- _TASK TO COMPLETE_: Include in the output only the lines from the opening of the records through the line containing "scene.camera = cam", each printed exactly; pictures are omitted.

·····

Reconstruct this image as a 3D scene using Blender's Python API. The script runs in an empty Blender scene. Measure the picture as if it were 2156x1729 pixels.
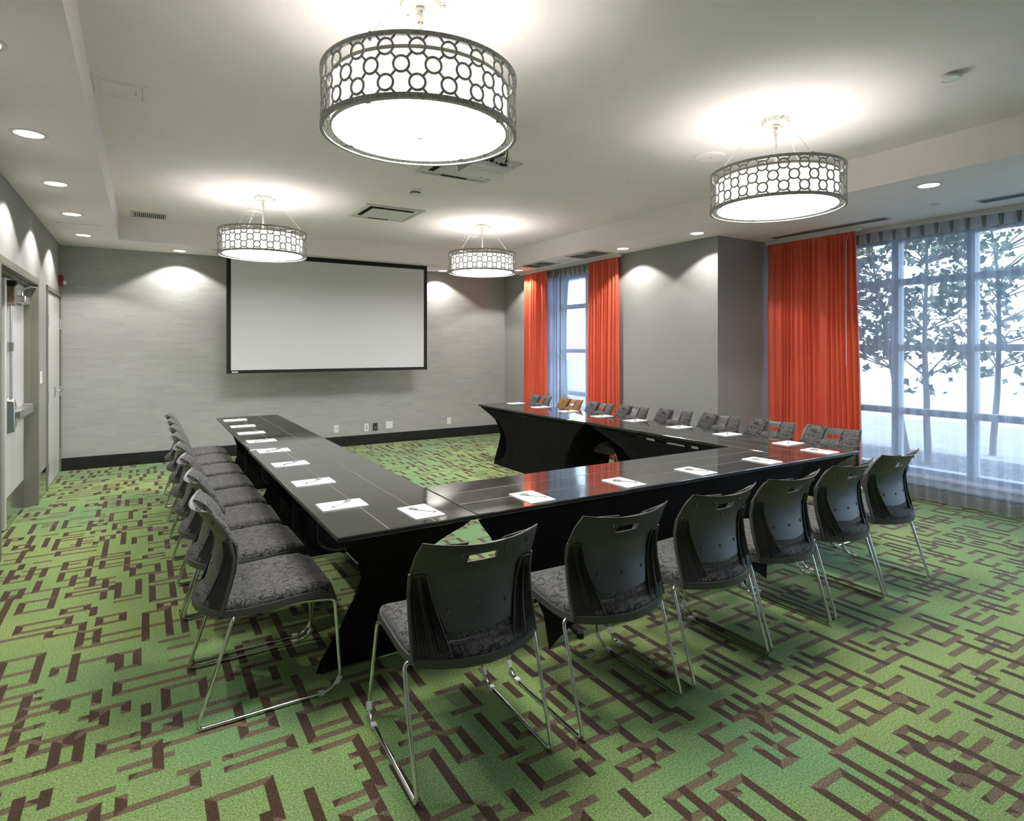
import bpy, bmesh, math, random
from mathutils import Vector, Matrix
R = math.radians
PI = math.pi
scene = bpy.context.scene
COL = scene.collection

# ------------------------------------------------------------------ camera
FOC = 1255.0
YAW = math.atan((1078 - 303) / FOC)
cam_d = bpy.data.cameras.new('camera')
cam_d.sensor_fit = 'HORIZONTAL'
cam_d.sensor_width = 36.0
cam_d.lens = 36.0 * FOC / 2156.0
cam_d.shift_y = -(864.5 - 732.0) / 2156.0
cam_d.clip_start = 0.05
cam_d.clip_end = 300
cam = bpy.data.objects.new('camera', cam_d)
COL.objects.link(cam)
cam.location = (0, 0, 1.5)
cam.rotation_euler = (R(90), 0, -YAW)
scene.camera = cam

# ------------------------------------------------------------------ view, world, sun
vs = scene.view_settings
vs.view_transform = 'Standard'
vs.look = 'None'
vs.gamma = 1.0
vs.use_curve_mapping = False
vs.exposure = 1.5
LAMP_SHADE = 0.335       # emission of the pendant shades
LAMP_DIFF = 14.0         # emission of the pendant diffusers
LAMP_UP = 4.0          # watts of the bulbs inside each pendant
DOWN_W = 21.0           # watts of each downlight
SKY = 2.8
SUN = 1.0

world = bpy.data.worlds.new('sky')
scene.world = world
world.use_nodes = True
wn = world.node_tree.nodes
bg = wn['Background']
bg.inputs[0].default_value = (0.62, 0.79, 1.0, 1)
bg.inputs[1].default_value = SKY

sun_d = bpy.data.lights.new('sun', 'SUN')
sun_d.energy = SUN
sun_d.angle = R(1.0)
sun_d.color = (1.0, 0.95, 0.86)
sun = bpy.data.objects.new('sun', sun_d)
COL.objects.link(sun)
sun.rotation_euler = Vector((-0.10, 0.62, -0.60)).to_track_quat('-Z', 'Y').to_euler()
sun.location = (9, -6, 9)

# ------------------------------------------------------------------ materials
def mat(name, color=(0.5, 0.5, 0.5), rough=0.5, metal=0.0, spec=0.5, emit=None, estr=0.0, sheen=0.0, coat=0.0, ior=1.5):
    m = bpy.data.materials.new(name)
    m.use_nodes = True
    b = m.node_tree.nodes['Principled BSDF']
    b.inputs['Base Color'].default_value = (*color, 1)
    b.inputs['Roughness'].default_value = rough
    b.inputs['Metallic'].default_value = metal
    b.inputs['Specular IOR Level'].default_value = spec
    b.inputs['IOR'].default_value = ior
    if emit:
        b.inputs['Emission Color'].default_value = (*emit, 1)
        b.inputs['Emission Strength'].default_value = estr
    if sheen:
        b.inputs['Sheen Weight'].default_value = sheen
        b.inputs['Sheen Roughness'].default_value = 0.4
    if coat:
        b.inputs['Coat Weight'].default_value = coat
    return m

class NT:
    """small helper for node graphs"""
    def __init__(s, m):
        s.t = m.node_tree
        s.b = s.t.nodes.get('Principled BSDF')
    def n(s, kind, **kw):
        nd = s.t.nodes.new(kind)
        for k, v in kw.items():
            if k.startswith('i_'):
                key = k[2:]
                key = int(key) if key.isdigit() else key.replace('_', ' ')
                nd.inputs[key].default_value = v
            else:
                setattr(nd, k, v)
        return nd
    def l(s, a, ao, b, bi):
        s.t.links.new(a.outputs[ao], b.inputs[bi])
    def ramp(s, stops, interp='LINEAR'):
        nd = s.t.nodes.new('ShaderNodeValToRGB')
        r = nd.color_ramp
        r.interpolation = interp
        while len(r.elements) < len(stops):
            r.elements.new(0.5)
        for e, (p, c) in zip(r.elements, stops):
            e.position = p
            e.color = (*c, 1)
        return nd
    def bump(s, src, so, strength=0.2, dist=0.01):
        bp = s.n('ShaderNodeBump', i_Strength=strength, i_Distance=dist)
        s.l(src, so, bp, 'Height')
        s.l(bp, 'Normal', s.b, 'Normal')
        return bp

def noisy(name, c1, c2, scale=8, rough=0.5, metal=0.0, bump=0.0, bdist=0.005, detail=4, spec=0.5, lo=0.35, hi=0.65, stretch=None, sheen=0.0, bscale=None):
    m = mat(name, c1, rough, metal, spec, sheen=sheen)
    g = NT(m)
    tc = g.n('ShaderNodeTexCoord')
    mp = g.n('ShaderNodeMapping')
    if stretch:
        mp.inputs['Scale'].default_value = stretch
    g.l(tc, 'Object', mp, 'Vector')
    ns = g.n('ShaderNodeTexNoise', i_Scale=scale, i_Detail=detail)
    g.l(mp, 'Vector', ns, 'Vector')
    rp = g.ramp([(lo, c1), (hi, c2)])
    g.l(ns, 'Fac', rp, 'Fac')
    g.l(rp, 'Color', g.b, 'Base Color')
    if bump:
        n2 = ns
        if bscale:
            n2 = g.n('ShaderNodeTexNoise', i_Scale=bscale, i_Detail=2)
            g.l(mp, 'Vector', n2, 'Vector')
        g.bump(n2, 'Fac', bump, bdist)
    return m

MAT = {}
MAT['ceiling'] = noisy('ceiling_paint', (0.90, 0.84, 0.845), (0.92, 0.86, 0.865), 3, 0.85, bump=0.35, bdist=0.004, bscale=70, spec=0.2)
MAT['soffit_face'] = noisy('soffit_paint', (0.72, 0.715, 0.70), (0.74, 0.735, 0.72), 3, 0.85, spec=0.2)
MAT['wall'] = noisy('grey_vinyl_wallcovering', (0.29, 0.29, 0.285), (0.335, 0.335, 0.33), 160, 0.75, bump=0.15, bdist=0.002, stretch=(1, 1, 0.35), spec=0.3)
# grasscloth wall at the far end: blocks of horizontal weave
def grasscloth():
    m = mat('grasscloth_wallcovering', (0.4, 0.4, 0.39), 0.7, spec=0.3)
    g = NT(m)
    tc = g.n('ShaderNodeTexCoord')
    sp = g.n('ShaderNodeSeparateXYZ'); g.l(tc, 'Object', sp, 0)
    cb = g.n('ShaderNodeCombineXYZ'); g.l(sp, 'X', cb, 'X'); g.l(sp, 'Z', cb, 'Y')
    bk = g.n('ShaderNodeTexBrick', i_Scale=1.0, i_Mortar_Size=0.0)
    bk.inputs['Brick Width'].default_value = 0.21
    bk.inputs['Row Height'].default_value = 0.048
    bk.offset = 0.37
    bk.inputs['Color1'].default_value = (0.385, 0.385, 0.38, 1)
    bk.inputs['Color2'].default_value = (0.425, 0.425, 0.415, 1)
    bk.inputs['Mortar'].default_value = (0.4, 0.4, 0.4, 1)
    g.l(cb, 0, bk, 'Vector')
    mp = g.n('ShaderNodeMapping'); mp.inputs['Scale'].default_value = (3.5, 1, 130)
    g.l(tc, 'Object', mp, 'Vector')
    ns = g.n('ShaderNodeTexNoise', i_Scale=1.0, i_Detail=3); g.l(mp, 'Vector', ns, 'Vector')
    rp = g.ramp([(0.3, (0.88, 0.88, 0.88)), (0.7, (1.08, 1.08, 1.08))]); g.l(ns, 'Fac', rp, 'Fac')
    mx = g.n('ShaderNodeMix', data_type='RGBA', blend_type='MULTIPLY'); mx.inputs[0].default_value = 1
    g.l(bk, 'Color', mx, 6); g.l(rp, 'Color', mx, 7)
    g.l(mx, 2, g.b, 'Base Color')
    g.bump(ns, 'Fac', 0.15, 0.002)
    return m
MAT['grass'] = grasscloth()
MAT['base'] = noisy('black_rubber_base', (0.012, 0.012, 0.012), (0.02, 0.02, 0.02), 12, 0.55, spec=0.3)
MAT['door'] = noisy('door_laminate', (0.60, 0.60, 0.595), (0.66, 0.66, 0.655), 3, 0.35, stretch=(1, 1, 0.15))
MAT['frame'] = mat('door_frame_paint', (0.185, 0.18, 0.15), 0.45)
MAT['steel'] = noisy('brushed_steel', (0.50, 0.50, 0.50), (0.62, 0.62, 0.61), 40, 0.28, 1.0, stretch=(1, 1, 12))
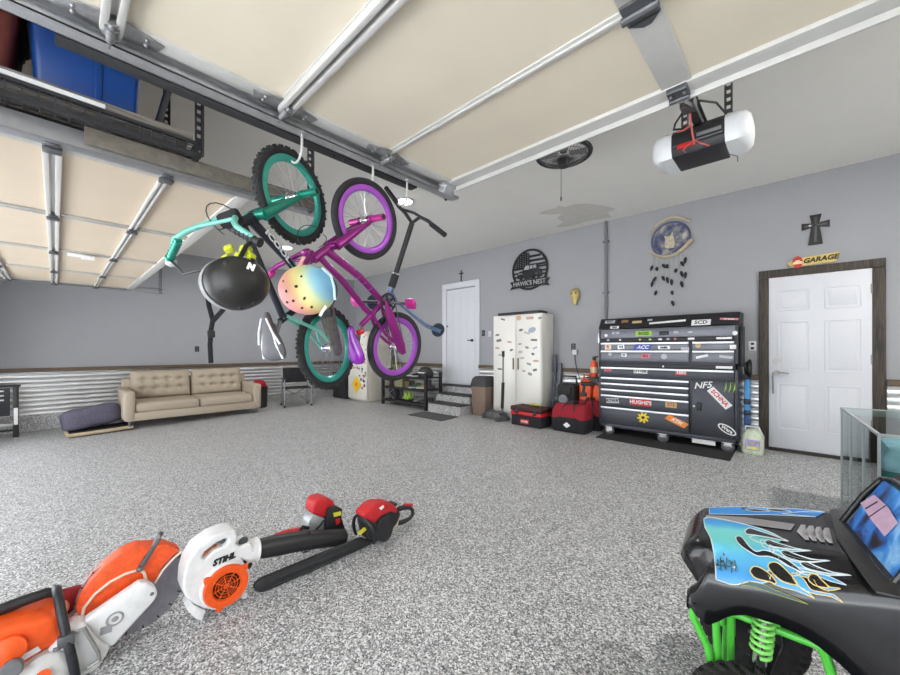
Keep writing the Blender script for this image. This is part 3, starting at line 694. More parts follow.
for px, w, c in ((608, .04, SLV), (620, .03, WHT), (640, .03, YEL), (650, .04, GRN), (660, .05, WHT), (668, .04, SLV), (675, .03, PNK), (691, .07, WHT), (724, .15, WHT)):
    X_, Z_ = lx(px, 339); sticker(p2_, 'oval' if w < .06 else 'rect', X_, 1.342, w, .026, c, y=-.0085)
drawer(LX0, LX1c, 1.20, 1.30, [('rect', *lx(608, 347), .09, .08, ('cream', (222, 214, 190)), .0, 'R', RED), ('rect', *lx(621, 347), .09, .06, WHT, .1, 'V4', BLK), ('rect', *lx(642.5, 347.3), .22, .085, BLU, .0, 'ACC', WHT, -.0125, .35), ('rect', *lx(664, 347.5), .14, .045, WHT, 0, 'iduBk', BLK), ('rect', *lx(685, 349), .09, .04, SLV)])
drawer(RX0, RX1, 1.20, 1.30, [('oval', *lx(698, 345.5), .06, .06, TAN), ('rect', *lx(733, 347), .06, .05, WHT)])
drawer(LX0, LX1c, 1.045, 1.19, [('rect', *lx(624, 355), .07, .045, WHT, 0, 'W', BLK), ('rect', *lx(645.5, 356), .11, .06, PNK, 0, 'RG', ('dred', (120, 30, 40)), -.0125, .2), ('oval', *lx(664, 356.5), .07, .07, SLV), ('oval', *lx(610, 354), .05, .05, SLV)])
drawer(RX0, RX1, 1.045, 1.19, [('rect', *lx(702, 356.5), .13, .03, WHT, .25), ('rect', *lx(726, 357), .13, .03, SLV, -.1)])
m = MB(); m.bb((-Wd+.03, -.004, zz(.958)), (Wd-.03, .04, zz(1.022)), .003); p3_ = m.build('front_panel', M_cdk, tc)
sticker(p3_, 'rect', lx(724, 365)[0], .993, .16, .03, WHT, y=-.0045); sticker(p3_, 'oval', lx(663, 365)[0], .985, .02, .025, WHT, y=-.0045)
drawer(LX0, RX1, .83, .953, [('rect', *lx(608, 370), .10, .035, PNK, .1, 'Milton', RED), ('rect', *lx(640.5, 371.2), .17, .06, WHT, 0, 'OTHER', BLK), ('rect', *lx(681, 372.5), .12, .06, ('coral', (214, 90, 96)), 0, 'TEIN', WHT)], M_chest)
for z0, z1 in ((.735, .808), (.65, .725), (.565, .64)): drawer(LX0, LX1c, z0, z1, (), M_chest)
drawer(LX0, LX1c, .395, .555, [('rect', *lx(612.5, 400.6), .18, .07, SLV, .08, 'SKYWAY', BLK), ('rect', *lx(640.5, 402.6), .26, .085, RED, -.02, "HUGHE'S", WHT), ('rect', *lx(671, 405), .13, .07, ('gold', (196, 160, 100)), -.02, 'STS', ('rust', (170, 80, 50)))], M_chest)
drawer(LX0, LX1c, .15, .385, [('gear', *lx(643, 417.5), .15, .15, YEL), ('rect', *lx(676.5, 421.3), .24, .075, ORG, -.42, 'KTM', WHT, -.0125, .3)], M_chest)
sticker(tc.children[-1], 'oval', *lx(643, 417.5), .04, .04, BLK, y=-.0145)
m = MB(); m.bb((RX0, -.012, zz(.15)), (RX1, .04, zz(.815)), .005); dr = m.build('cabinet_door', M_chest, tc)
for a in [('none', *lx(702.5, 385.5), .2, .105, WHT, .14, 'NF5', WHT, -.0125, .35), ('claws', *lx(729.5, 387), .13, .14, GRN), ('rect', *lx(719.5, 398), .28, .085, WHT, -.85, 'SCHNA', RED), ('oval', *lx(727, 429.5), .2, .09, WHT, -.55)]: sticker(dr, *a)
sticker(dr, 'oval', *lx(727, 429.5), .17, .065, BLK, -.55, 'Wera', WHT, y=-.0145)
m = MB(); X_, Z_ = lx(699, 406.5); m.box((X_, -.016, zz(Z_)), (.05, .02, .105), bev=.006); m.build('latch', M_black, dr)
m = MB(); m.cyl((lx(694, 406)[0], -.01, zz(Z_)), (lx(694, 406)[0], -.022, zz(Z_)), .012, n=12); m.build('keyhole', M_chrome, dr)
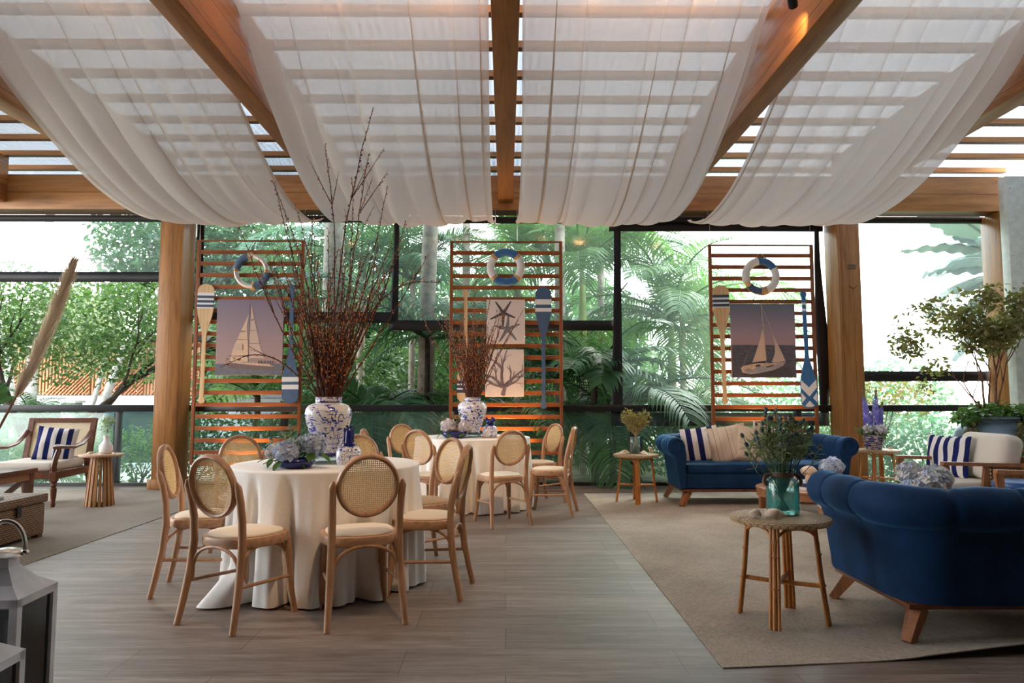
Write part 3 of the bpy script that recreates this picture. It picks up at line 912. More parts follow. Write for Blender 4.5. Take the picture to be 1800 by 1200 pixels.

·····

- _ANSWER TO THIS PROBLEM_:
Reconstruct this image as a 3D scene using Blender's Python API. The script runs in an empty Blender scene. Measure the picture as if it were 2156x1729 pixels.
import bpy, bmesh, math, random
from mathutils import Vector, Matrix
R = math.radians
PI = math.pi
scene = bpy.context.scene
COL = scene.collection

# ------------------------------------------------------------------ camera
FOC = 1255.0
YAW = math.atan((1078 - 303) / FOC)
cam_d = bpy.data.cameras.new('camera')
cam_d.sensor_fit = 'HORIZONTAL'
cam_d.sensor_width = 36.0
cam_d.lens = 36.0 * FOC / 2156.0
cam_d.shift_y = -(864.5 - 732.0) / 2156.0
cam_d.clip_start = 0.05
cam_d.clip_end = 300
cam = bpy.data.objects.new('camera', cam_d)
COL.objects.link(cam)
cam.location = (0, 0, 1.5)
cam.rotation_euler = (R(90), 0, -YAW)
scene.camera = cam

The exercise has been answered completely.